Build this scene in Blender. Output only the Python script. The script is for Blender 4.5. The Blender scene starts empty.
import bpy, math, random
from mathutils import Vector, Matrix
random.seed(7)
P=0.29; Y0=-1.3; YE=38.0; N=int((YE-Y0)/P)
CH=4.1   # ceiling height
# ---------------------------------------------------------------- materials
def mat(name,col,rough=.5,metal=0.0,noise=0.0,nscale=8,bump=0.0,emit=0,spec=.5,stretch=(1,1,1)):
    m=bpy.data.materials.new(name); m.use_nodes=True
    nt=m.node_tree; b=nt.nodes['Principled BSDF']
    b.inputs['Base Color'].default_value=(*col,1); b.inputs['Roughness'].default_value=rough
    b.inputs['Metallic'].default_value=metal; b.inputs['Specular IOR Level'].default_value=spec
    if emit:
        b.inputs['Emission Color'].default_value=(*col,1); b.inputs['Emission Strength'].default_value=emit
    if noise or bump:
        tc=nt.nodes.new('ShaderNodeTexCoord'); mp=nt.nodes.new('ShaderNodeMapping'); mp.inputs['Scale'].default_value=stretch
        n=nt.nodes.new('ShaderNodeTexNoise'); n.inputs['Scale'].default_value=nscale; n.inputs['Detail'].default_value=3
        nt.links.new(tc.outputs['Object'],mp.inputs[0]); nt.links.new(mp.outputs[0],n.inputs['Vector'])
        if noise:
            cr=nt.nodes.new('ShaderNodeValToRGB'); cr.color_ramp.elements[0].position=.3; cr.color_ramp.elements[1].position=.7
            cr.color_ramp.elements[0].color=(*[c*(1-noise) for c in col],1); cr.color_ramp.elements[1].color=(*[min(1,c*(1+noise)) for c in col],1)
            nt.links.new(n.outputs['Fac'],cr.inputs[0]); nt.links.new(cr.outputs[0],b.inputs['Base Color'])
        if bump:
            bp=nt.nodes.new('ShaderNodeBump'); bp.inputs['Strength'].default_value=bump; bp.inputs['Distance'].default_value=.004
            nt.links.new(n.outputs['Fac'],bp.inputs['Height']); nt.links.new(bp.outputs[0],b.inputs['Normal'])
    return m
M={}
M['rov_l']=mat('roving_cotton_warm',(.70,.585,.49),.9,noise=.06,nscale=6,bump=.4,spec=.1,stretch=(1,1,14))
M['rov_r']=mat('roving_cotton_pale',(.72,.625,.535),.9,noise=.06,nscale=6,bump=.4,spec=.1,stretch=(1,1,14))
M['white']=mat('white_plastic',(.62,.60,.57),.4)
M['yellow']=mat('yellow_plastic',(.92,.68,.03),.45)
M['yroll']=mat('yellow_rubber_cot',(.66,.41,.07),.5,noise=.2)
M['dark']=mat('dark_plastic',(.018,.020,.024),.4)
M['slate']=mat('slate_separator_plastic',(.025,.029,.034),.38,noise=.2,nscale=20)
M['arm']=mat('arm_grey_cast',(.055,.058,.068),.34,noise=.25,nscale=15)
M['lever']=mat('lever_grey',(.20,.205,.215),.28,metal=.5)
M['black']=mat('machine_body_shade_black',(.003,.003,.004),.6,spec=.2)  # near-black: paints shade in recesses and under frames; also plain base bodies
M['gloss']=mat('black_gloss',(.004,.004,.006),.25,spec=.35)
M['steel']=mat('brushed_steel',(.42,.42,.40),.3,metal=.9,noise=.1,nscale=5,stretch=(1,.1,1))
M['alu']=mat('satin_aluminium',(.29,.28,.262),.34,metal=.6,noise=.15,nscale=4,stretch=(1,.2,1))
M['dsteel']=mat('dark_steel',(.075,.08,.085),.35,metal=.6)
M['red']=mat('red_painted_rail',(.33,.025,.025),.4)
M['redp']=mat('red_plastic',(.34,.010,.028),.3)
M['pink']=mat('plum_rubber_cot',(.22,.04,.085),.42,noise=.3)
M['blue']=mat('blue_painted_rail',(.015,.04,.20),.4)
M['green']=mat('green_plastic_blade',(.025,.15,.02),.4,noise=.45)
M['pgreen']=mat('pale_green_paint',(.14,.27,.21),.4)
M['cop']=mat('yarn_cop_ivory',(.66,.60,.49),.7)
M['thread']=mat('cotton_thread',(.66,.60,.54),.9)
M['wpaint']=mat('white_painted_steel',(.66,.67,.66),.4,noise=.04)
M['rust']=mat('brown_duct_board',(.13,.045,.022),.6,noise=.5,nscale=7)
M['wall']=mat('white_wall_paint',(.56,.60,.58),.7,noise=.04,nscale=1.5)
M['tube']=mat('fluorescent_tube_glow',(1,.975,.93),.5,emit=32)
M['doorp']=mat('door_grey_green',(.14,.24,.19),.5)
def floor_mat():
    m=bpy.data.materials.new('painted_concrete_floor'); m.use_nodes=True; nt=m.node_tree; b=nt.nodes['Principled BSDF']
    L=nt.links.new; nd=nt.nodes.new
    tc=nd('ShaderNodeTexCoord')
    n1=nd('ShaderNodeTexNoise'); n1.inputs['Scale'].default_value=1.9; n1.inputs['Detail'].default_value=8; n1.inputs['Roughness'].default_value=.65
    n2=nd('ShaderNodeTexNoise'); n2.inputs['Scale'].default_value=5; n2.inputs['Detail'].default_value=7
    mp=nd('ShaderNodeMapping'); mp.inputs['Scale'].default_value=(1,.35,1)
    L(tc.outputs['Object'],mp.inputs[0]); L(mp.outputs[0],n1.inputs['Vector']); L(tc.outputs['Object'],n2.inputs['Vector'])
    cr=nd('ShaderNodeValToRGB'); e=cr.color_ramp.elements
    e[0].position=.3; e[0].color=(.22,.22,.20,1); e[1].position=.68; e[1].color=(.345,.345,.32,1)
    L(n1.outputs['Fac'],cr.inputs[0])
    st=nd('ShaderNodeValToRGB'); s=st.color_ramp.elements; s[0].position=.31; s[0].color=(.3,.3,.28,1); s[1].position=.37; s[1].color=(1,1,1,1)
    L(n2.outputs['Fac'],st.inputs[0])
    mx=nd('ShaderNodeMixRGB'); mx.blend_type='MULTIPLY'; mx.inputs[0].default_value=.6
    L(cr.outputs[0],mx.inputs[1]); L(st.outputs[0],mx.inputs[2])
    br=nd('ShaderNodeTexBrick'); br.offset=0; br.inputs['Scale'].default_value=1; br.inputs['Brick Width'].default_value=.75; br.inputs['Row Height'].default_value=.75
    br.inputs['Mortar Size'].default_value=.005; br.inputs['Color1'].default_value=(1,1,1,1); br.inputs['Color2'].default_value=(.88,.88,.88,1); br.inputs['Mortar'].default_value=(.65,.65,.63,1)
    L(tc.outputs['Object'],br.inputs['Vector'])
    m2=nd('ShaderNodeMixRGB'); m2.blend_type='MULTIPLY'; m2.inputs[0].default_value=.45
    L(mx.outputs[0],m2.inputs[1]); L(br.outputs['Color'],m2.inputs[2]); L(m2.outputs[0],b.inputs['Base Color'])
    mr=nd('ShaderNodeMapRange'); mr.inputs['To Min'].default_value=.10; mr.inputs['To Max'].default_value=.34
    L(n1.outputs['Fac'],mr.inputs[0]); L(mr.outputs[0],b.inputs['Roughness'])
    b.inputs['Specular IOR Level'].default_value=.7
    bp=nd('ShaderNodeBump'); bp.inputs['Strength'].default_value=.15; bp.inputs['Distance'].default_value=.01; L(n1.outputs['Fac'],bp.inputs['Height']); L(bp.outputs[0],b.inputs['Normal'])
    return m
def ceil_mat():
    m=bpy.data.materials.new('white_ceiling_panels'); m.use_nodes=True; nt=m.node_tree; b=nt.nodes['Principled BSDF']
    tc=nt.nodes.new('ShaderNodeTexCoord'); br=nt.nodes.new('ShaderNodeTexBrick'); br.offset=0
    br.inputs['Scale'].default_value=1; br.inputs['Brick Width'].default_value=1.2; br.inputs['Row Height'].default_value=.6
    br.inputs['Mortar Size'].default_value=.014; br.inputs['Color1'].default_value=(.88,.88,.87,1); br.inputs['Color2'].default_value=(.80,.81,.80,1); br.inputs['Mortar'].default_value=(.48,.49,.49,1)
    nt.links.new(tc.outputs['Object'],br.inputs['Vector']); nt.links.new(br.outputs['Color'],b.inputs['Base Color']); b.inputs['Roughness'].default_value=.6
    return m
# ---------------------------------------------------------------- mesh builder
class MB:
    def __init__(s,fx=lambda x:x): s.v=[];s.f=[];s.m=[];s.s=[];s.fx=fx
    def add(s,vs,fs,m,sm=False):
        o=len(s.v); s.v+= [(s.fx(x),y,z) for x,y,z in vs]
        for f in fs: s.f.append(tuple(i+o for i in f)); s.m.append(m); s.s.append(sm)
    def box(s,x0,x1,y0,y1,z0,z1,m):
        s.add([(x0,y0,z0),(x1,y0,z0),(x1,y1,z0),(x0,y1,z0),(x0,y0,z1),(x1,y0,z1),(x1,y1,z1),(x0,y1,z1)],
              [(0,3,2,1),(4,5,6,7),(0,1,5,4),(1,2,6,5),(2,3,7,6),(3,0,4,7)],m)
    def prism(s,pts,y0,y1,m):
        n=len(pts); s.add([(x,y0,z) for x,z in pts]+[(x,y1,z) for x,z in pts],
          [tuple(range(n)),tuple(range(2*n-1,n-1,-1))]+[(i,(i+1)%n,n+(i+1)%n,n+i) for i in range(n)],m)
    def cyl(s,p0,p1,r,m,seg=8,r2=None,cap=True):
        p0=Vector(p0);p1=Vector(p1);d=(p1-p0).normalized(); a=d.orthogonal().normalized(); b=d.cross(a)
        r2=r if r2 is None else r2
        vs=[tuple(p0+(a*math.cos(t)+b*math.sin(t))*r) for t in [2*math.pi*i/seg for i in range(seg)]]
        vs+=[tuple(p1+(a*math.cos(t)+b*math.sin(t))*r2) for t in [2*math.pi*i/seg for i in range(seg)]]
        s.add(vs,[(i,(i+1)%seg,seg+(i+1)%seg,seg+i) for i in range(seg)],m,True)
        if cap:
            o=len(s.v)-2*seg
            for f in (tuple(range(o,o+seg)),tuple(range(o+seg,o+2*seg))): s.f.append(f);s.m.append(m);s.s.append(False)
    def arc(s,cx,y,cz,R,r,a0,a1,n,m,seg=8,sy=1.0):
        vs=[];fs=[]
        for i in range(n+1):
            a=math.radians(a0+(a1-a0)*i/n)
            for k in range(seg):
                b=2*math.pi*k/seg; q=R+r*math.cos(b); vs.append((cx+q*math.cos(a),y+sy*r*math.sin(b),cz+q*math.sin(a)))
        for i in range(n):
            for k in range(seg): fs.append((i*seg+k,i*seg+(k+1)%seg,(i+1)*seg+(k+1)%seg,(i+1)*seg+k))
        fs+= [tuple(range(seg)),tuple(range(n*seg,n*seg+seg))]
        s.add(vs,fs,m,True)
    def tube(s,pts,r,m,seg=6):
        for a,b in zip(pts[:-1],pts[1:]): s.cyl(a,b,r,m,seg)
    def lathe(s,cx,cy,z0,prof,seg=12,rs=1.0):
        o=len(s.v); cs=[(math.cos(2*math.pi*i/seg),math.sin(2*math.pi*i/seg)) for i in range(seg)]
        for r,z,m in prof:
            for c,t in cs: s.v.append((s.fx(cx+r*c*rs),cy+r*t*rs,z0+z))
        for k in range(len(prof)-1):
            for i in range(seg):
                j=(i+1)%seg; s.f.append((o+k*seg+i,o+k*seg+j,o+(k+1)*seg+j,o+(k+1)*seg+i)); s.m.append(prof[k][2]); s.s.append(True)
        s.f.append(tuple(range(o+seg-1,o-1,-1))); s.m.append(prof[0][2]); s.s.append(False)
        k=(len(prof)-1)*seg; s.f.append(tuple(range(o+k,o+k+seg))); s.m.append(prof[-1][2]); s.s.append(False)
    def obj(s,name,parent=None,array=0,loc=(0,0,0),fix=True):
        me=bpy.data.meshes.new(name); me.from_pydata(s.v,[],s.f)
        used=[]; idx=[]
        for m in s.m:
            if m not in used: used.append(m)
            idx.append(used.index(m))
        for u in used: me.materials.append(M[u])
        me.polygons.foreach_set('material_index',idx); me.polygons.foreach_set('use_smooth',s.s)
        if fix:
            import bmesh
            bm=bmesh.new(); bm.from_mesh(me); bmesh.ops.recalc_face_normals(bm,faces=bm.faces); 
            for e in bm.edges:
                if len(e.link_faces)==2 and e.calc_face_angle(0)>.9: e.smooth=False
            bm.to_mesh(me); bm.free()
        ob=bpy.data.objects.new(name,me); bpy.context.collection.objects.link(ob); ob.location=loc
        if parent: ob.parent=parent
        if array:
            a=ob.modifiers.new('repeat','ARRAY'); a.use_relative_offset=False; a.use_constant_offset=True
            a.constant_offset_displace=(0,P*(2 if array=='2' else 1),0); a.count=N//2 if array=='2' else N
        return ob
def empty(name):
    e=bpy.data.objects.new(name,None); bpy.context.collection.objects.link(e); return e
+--
Direction » Gather each line of the listing that holds the string "empty".

Worked solution »
Build this scene in Blender. Output only the Python script. The script is for Blender 4.5. The Blender scene starts empty.
def empty(name):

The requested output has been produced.